## Given exercise
Find each line holding the word "picture" and give the total alone.

## Data extract
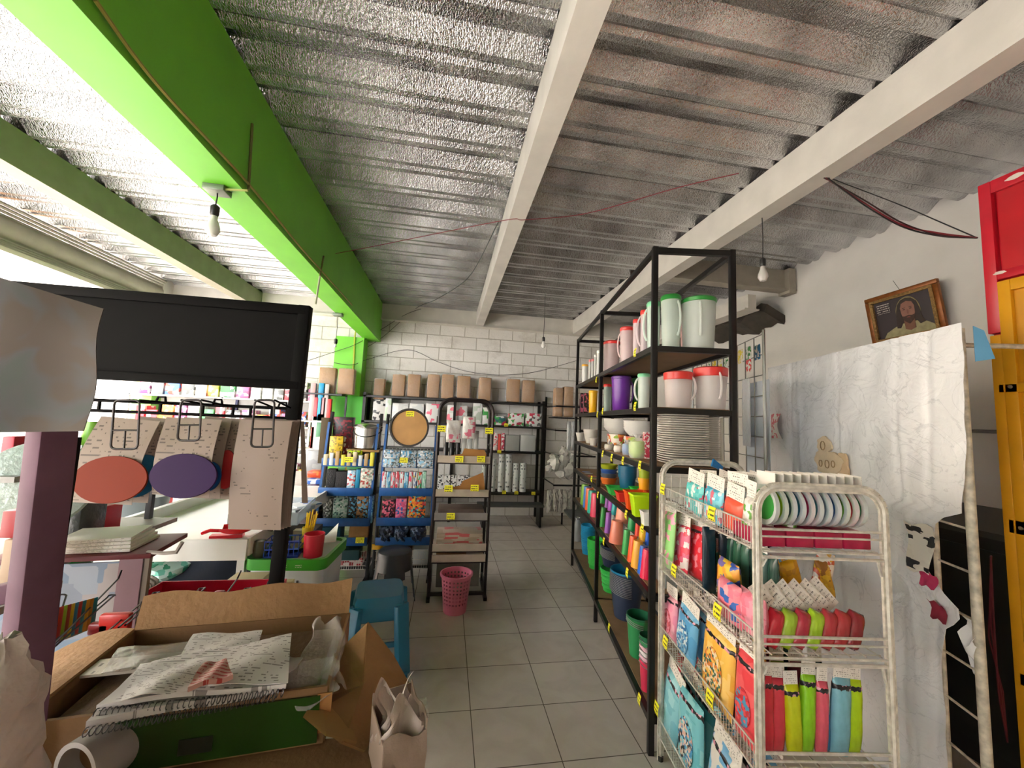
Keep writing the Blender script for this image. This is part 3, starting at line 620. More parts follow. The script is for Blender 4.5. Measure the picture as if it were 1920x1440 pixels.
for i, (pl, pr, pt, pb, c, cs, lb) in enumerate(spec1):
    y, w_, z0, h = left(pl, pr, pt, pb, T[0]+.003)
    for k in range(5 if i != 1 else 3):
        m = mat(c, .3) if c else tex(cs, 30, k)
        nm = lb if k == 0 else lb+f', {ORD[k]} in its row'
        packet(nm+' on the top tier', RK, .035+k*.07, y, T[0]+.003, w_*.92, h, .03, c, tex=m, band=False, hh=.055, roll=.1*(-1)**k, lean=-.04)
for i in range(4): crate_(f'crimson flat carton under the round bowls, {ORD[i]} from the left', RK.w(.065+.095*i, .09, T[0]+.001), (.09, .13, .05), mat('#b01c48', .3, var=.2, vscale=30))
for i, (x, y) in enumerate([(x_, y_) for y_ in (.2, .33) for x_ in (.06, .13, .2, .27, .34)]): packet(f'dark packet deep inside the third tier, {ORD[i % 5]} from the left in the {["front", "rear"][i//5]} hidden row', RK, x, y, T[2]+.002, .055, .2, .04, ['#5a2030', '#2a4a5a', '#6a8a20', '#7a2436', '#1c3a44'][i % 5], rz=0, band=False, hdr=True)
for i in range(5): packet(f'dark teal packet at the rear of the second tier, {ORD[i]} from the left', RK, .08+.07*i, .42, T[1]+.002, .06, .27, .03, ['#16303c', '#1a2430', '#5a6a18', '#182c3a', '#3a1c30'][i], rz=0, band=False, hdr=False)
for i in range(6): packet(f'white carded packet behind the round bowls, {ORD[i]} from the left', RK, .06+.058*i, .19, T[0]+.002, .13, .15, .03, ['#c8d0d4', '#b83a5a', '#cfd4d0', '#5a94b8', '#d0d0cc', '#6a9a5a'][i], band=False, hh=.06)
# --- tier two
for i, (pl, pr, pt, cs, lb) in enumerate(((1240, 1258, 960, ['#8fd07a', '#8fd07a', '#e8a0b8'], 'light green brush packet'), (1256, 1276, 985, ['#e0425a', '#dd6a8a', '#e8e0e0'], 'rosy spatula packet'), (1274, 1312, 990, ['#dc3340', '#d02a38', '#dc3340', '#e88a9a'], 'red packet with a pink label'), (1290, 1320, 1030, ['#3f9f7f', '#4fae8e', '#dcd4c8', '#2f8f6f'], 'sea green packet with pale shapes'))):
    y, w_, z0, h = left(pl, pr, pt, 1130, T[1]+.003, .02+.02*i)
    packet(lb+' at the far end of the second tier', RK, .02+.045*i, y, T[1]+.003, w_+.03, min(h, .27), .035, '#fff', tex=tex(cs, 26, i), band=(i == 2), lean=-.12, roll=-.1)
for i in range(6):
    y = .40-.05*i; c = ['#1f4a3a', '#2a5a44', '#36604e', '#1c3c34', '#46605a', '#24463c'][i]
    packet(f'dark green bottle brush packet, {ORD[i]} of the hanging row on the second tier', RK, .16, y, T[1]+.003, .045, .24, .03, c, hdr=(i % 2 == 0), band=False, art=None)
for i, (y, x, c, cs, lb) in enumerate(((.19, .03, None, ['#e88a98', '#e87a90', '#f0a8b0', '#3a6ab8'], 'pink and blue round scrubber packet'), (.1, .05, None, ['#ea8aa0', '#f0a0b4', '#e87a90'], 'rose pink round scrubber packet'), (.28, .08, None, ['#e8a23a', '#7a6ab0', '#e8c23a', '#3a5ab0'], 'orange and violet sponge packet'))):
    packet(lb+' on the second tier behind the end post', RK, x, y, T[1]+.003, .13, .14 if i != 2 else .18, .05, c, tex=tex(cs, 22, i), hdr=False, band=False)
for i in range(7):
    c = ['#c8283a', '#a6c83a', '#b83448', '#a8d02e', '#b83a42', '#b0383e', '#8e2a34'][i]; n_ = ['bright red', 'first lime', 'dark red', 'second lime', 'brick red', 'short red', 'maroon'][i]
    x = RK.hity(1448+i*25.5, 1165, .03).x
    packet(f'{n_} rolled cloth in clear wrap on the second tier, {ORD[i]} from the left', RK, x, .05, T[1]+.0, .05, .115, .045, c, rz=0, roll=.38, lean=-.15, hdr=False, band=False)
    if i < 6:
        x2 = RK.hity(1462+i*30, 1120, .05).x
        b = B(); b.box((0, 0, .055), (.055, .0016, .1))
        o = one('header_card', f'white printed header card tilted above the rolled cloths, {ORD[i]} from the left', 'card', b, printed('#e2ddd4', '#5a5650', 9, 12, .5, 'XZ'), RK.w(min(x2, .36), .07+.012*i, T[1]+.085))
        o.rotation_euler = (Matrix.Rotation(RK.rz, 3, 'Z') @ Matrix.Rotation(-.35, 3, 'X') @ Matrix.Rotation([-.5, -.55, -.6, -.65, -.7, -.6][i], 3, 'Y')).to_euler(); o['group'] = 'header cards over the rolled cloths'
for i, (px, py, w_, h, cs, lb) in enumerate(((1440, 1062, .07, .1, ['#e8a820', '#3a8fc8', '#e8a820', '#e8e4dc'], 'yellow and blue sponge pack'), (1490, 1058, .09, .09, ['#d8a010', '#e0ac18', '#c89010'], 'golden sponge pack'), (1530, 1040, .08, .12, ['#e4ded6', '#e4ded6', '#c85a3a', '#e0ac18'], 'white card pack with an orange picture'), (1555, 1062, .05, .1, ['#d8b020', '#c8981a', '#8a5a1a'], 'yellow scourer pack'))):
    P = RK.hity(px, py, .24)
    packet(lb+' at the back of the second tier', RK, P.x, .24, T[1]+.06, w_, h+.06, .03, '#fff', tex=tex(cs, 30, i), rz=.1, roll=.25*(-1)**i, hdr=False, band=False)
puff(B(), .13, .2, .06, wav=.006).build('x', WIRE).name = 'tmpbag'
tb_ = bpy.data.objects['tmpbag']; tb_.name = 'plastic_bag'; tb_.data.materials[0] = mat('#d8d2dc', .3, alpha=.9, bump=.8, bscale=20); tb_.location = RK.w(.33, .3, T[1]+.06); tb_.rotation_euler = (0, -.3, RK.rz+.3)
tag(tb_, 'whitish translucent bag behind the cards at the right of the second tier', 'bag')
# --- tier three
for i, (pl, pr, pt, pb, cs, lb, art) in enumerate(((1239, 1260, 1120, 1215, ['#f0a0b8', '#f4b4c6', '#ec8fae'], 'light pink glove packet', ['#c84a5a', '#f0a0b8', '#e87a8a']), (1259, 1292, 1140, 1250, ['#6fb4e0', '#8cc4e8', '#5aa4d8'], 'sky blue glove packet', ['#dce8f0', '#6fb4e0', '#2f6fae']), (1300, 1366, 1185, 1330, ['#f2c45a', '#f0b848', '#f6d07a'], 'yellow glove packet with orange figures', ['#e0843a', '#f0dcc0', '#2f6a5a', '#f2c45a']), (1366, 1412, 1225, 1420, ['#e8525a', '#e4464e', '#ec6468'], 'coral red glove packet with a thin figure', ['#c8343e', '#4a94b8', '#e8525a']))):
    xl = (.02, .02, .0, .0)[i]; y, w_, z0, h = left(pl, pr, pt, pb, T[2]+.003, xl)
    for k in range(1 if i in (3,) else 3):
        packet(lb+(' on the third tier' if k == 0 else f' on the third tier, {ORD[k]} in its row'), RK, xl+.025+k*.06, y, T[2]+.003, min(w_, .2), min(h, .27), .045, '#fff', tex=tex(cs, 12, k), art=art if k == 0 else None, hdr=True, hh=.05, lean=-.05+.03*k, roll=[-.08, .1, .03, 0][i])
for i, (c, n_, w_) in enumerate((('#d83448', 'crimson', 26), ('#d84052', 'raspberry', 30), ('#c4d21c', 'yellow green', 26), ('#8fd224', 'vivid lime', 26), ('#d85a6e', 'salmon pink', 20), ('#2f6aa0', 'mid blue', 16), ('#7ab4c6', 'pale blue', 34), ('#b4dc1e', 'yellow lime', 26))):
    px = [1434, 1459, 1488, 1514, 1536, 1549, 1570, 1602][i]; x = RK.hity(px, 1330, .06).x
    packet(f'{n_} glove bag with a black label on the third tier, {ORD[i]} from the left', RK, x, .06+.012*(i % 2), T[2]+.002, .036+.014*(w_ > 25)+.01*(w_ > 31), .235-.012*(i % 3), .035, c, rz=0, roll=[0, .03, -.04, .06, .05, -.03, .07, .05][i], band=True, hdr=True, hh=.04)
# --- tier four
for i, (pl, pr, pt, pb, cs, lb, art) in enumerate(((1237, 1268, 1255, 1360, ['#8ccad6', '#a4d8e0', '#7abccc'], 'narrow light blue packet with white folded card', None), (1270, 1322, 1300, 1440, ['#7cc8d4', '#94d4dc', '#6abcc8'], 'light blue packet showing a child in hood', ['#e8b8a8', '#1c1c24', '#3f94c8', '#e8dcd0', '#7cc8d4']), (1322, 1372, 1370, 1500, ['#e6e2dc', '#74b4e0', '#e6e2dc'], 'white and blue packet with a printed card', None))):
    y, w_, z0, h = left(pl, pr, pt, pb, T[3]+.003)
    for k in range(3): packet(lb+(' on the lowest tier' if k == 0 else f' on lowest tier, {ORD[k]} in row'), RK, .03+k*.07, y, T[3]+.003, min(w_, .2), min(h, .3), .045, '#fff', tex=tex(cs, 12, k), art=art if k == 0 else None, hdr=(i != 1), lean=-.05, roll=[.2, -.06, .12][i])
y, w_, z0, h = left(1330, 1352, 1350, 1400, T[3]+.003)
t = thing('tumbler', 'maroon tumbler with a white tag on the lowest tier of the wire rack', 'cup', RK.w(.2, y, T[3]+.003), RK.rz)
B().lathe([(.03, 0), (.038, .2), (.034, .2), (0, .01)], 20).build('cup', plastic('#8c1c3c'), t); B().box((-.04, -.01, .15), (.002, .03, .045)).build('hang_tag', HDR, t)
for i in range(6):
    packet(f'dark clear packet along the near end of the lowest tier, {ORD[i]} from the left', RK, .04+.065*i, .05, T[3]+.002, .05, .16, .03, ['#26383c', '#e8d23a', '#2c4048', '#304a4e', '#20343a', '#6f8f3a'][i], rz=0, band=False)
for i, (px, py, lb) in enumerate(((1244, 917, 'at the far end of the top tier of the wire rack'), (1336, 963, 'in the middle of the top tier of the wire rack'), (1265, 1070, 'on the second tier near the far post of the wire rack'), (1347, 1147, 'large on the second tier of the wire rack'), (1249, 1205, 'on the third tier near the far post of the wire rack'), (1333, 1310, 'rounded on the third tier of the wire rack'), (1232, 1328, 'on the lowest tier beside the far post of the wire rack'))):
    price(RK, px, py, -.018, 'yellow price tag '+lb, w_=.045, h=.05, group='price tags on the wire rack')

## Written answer
2